*Exercise brief*:
Extract the lines between the ones holding "Recreate this scene" and "return ((u - U0)", inclusive, exactly as written and nothing more.

(Data entries)

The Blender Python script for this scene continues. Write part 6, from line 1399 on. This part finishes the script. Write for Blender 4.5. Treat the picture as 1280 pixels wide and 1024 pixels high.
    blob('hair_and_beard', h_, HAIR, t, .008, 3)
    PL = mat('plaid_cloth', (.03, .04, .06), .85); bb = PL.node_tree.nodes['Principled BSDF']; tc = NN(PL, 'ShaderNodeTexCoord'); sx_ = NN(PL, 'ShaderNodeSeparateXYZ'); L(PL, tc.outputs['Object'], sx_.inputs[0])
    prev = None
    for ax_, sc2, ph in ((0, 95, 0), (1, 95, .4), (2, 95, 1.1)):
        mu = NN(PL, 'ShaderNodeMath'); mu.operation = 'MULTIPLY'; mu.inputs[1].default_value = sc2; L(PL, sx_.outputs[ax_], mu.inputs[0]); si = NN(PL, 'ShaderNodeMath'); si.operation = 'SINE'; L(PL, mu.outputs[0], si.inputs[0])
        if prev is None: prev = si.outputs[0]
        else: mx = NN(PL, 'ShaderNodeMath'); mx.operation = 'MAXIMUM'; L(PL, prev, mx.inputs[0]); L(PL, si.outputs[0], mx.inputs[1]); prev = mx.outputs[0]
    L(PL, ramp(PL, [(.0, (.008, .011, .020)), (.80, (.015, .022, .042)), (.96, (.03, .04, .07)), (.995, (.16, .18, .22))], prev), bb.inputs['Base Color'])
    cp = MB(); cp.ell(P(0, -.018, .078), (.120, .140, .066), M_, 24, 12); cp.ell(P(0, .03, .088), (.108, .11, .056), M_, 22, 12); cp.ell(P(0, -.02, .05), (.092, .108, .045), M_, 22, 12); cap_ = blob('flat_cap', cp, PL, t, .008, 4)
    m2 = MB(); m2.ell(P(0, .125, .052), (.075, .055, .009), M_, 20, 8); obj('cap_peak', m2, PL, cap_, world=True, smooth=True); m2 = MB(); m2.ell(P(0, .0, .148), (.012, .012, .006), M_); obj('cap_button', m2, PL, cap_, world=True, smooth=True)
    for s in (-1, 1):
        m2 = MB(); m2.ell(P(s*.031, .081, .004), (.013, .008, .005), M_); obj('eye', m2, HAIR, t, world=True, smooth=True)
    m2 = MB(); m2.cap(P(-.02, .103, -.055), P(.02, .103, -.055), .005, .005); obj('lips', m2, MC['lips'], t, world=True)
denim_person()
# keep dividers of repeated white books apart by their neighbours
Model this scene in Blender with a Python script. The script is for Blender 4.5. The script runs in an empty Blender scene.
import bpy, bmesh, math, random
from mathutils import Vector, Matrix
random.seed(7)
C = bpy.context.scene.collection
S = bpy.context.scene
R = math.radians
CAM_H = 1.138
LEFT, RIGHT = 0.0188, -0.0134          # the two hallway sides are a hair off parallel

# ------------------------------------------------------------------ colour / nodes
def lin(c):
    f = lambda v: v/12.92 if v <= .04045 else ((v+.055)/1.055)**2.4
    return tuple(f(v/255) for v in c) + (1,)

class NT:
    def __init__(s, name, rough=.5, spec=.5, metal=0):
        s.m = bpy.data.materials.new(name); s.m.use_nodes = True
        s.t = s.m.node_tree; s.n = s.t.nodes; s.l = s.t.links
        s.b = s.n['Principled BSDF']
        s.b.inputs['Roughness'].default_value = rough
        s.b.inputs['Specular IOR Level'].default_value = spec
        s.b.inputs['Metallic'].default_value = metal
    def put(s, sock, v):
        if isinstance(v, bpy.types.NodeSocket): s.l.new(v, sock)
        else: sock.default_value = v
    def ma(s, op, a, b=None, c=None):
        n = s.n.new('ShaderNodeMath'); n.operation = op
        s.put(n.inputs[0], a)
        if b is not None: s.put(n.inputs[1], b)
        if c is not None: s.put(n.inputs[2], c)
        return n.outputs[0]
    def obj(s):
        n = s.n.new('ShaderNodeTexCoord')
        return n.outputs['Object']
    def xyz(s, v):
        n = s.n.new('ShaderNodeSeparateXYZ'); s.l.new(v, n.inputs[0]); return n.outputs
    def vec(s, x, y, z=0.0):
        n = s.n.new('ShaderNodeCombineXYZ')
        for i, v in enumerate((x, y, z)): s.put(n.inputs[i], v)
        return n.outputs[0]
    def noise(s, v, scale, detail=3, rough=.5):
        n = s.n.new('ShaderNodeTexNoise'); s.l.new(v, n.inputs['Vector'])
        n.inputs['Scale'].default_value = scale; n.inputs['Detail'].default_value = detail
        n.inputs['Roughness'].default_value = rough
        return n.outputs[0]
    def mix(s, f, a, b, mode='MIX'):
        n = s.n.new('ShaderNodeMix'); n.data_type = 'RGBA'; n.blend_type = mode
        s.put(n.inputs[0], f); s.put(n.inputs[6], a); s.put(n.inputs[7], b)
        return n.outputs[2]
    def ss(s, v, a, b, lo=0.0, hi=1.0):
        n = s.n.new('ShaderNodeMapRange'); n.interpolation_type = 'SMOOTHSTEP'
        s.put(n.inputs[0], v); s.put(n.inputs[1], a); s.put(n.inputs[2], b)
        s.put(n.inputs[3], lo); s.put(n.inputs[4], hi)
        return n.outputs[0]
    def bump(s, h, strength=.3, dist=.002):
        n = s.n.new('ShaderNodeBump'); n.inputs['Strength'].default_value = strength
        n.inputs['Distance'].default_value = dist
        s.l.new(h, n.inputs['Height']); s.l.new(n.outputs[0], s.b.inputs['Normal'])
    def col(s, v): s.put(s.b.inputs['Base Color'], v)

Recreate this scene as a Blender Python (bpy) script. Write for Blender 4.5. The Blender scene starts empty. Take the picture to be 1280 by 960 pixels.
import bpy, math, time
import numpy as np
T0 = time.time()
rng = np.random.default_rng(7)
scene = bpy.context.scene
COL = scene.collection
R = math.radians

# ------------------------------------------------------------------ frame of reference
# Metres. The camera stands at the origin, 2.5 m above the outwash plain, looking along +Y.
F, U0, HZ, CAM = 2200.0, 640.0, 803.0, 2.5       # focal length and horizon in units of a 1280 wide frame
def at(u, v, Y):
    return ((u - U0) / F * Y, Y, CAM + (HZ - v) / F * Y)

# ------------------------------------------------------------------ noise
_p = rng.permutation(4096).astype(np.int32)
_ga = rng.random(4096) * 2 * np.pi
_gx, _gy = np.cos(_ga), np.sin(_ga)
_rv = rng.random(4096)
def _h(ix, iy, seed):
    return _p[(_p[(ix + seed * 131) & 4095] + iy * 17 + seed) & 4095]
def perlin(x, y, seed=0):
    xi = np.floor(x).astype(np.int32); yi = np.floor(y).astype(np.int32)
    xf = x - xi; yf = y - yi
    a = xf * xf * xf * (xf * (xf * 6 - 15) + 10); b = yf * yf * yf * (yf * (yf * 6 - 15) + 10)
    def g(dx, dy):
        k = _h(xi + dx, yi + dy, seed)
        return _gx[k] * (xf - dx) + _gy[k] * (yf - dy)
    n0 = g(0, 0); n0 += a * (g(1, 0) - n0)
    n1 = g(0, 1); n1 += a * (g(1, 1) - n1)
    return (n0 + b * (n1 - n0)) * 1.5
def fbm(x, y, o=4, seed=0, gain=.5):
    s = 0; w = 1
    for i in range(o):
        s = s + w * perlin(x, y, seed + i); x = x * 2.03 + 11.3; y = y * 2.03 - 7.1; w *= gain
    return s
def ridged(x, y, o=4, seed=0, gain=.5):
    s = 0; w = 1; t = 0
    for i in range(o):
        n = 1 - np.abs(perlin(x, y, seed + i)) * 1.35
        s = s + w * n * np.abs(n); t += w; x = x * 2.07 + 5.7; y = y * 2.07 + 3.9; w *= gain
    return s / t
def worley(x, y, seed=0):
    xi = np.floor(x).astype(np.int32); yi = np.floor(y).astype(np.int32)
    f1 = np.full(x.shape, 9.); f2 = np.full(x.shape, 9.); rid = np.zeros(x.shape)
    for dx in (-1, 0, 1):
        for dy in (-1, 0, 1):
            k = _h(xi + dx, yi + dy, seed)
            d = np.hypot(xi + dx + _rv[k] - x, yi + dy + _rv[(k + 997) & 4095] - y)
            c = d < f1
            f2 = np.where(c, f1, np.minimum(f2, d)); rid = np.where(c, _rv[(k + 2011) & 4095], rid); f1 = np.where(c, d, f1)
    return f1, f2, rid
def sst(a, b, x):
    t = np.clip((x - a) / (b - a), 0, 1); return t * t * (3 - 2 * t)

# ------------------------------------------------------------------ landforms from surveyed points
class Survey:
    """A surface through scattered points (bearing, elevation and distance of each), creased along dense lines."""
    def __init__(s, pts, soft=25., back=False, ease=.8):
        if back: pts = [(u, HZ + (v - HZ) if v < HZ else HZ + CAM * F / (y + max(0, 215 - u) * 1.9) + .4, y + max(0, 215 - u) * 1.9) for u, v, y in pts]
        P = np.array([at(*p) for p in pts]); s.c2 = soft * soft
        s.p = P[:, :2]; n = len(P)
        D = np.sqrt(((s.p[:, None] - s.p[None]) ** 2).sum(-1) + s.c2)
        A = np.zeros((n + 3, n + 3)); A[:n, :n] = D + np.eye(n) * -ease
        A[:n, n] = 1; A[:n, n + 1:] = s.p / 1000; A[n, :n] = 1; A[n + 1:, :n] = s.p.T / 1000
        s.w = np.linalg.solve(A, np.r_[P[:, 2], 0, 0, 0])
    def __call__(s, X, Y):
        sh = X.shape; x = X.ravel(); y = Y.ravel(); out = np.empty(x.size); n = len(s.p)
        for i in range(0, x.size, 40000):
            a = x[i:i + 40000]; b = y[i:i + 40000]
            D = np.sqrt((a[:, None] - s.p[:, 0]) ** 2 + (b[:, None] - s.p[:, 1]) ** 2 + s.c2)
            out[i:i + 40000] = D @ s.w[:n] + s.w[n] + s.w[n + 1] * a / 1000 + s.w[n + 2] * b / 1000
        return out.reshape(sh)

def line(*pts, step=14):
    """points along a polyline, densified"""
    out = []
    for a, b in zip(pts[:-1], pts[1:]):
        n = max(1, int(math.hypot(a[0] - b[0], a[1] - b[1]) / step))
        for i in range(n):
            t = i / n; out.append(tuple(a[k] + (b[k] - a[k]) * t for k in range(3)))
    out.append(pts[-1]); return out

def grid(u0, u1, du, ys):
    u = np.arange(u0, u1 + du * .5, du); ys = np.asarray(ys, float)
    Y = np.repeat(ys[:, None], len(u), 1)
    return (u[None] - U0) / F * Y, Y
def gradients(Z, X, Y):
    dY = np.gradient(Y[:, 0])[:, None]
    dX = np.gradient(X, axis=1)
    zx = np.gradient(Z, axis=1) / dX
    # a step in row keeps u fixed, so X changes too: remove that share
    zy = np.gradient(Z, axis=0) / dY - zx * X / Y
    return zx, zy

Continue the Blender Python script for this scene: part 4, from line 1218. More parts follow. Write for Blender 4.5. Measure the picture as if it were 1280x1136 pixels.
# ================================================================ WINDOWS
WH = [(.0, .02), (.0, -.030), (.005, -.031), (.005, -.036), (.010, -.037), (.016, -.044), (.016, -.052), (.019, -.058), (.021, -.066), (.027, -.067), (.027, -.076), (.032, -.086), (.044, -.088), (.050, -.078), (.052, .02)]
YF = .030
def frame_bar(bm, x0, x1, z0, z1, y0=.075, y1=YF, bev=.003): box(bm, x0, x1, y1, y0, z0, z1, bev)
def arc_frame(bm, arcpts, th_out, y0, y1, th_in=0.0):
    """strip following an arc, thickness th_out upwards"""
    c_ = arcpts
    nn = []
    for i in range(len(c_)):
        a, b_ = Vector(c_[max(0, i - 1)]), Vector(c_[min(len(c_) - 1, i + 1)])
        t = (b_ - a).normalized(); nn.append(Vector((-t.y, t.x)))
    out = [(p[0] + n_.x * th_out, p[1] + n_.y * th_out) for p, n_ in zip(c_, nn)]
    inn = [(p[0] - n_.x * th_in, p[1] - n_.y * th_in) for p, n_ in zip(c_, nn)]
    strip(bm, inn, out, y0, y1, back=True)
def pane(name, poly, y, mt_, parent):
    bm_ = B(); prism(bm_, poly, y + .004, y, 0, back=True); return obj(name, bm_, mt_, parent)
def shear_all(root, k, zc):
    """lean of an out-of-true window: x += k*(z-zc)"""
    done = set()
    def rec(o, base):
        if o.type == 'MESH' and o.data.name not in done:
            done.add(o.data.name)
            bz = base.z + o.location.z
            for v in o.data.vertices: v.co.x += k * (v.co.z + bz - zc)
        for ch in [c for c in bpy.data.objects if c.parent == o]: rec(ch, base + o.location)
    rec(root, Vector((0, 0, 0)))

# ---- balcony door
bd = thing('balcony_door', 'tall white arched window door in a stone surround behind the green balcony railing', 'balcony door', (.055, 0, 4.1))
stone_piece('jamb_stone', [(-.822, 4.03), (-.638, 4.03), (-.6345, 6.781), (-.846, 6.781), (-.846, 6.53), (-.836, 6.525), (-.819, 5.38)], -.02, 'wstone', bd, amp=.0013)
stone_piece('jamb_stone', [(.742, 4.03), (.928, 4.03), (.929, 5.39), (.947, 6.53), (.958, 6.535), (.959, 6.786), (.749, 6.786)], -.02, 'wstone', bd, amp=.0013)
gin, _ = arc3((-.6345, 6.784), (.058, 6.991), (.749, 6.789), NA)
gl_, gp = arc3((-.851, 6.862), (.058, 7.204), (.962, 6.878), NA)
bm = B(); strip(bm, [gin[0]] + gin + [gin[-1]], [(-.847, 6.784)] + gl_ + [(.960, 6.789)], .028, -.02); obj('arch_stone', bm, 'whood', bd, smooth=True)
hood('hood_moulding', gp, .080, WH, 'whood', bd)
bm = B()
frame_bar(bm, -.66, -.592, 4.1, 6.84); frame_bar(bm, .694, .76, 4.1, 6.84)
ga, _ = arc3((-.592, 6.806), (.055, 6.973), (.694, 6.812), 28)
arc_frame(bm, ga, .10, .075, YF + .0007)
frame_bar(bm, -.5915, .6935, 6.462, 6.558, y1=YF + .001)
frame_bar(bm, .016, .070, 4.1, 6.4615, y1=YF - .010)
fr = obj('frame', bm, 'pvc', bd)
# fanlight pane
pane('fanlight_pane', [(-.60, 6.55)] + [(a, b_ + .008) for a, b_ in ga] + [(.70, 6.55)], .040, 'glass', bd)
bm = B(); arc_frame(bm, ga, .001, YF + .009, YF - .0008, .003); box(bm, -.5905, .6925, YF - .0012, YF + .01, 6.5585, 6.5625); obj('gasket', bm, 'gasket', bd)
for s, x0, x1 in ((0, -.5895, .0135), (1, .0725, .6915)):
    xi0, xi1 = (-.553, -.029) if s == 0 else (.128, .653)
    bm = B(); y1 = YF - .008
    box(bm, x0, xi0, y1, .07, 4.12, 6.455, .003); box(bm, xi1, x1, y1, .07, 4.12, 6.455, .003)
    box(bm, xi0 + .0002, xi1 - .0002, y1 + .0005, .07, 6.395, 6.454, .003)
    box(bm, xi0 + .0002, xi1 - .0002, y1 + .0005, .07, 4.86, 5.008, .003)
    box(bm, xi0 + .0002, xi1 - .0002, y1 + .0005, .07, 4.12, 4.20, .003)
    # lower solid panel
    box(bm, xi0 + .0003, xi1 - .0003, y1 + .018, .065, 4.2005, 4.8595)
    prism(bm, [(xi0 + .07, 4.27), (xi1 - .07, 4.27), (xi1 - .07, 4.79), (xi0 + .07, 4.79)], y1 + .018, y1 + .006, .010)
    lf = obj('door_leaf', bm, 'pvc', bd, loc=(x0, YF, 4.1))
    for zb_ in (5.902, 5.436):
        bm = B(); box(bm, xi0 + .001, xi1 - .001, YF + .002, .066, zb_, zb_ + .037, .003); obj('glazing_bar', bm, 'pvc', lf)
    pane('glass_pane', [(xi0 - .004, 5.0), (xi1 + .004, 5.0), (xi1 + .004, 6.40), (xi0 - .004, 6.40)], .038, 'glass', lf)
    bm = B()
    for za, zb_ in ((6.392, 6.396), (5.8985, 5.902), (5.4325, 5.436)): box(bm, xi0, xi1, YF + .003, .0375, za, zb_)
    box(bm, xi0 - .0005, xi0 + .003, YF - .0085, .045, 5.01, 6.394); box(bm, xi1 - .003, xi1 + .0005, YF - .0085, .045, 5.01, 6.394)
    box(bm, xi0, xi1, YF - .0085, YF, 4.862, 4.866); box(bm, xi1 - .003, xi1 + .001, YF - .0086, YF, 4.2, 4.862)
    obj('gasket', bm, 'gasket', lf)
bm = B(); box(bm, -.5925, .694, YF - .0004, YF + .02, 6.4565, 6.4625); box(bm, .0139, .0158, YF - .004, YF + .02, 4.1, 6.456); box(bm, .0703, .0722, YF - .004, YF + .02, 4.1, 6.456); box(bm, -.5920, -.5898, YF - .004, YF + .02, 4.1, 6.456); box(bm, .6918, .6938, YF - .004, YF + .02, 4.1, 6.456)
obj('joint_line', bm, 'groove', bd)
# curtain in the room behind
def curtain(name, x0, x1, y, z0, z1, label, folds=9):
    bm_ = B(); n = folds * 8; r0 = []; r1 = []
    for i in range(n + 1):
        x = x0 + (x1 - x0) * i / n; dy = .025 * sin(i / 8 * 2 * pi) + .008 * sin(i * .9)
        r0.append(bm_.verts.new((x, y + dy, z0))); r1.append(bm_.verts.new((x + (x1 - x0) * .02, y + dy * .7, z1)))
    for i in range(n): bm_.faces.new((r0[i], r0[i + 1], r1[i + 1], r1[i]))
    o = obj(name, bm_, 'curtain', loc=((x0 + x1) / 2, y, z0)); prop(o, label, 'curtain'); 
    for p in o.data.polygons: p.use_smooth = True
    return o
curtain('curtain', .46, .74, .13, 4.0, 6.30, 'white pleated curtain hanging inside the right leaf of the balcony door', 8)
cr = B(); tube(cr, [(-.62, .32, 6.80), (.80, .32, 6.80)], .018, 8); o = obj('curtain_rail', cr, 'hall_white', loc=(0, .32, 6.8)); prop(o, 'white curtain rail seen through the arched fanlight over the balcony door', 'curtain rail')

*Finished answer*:
Recreate this scene as a Blender Python (bpy) script. Write for Blender 4.5. The Blender scene starts empty. Take the picture to be 1280 by 960 pixels.
import bpy, math, time
import numpy as np
T0 = time.time()
rng = np.random.default_rng(7)
scene = bpy.context.scene
COL = scene.collection
R = math.radians

# ------------------------------------------------------------------ frame of reference
# Metres. The camera stands at the origin, 2.5 m above the outwash plain, looking along +Y.
F, U0, HZ, CAM = 2200.0, 640.0, 803.0, 2.5       # focal length and horizon in units of a 1280 wide frame
def at(u, v, Y):
    return ((u - U0) / F * Y, Y, CAM + (HZ - v) / F * Y)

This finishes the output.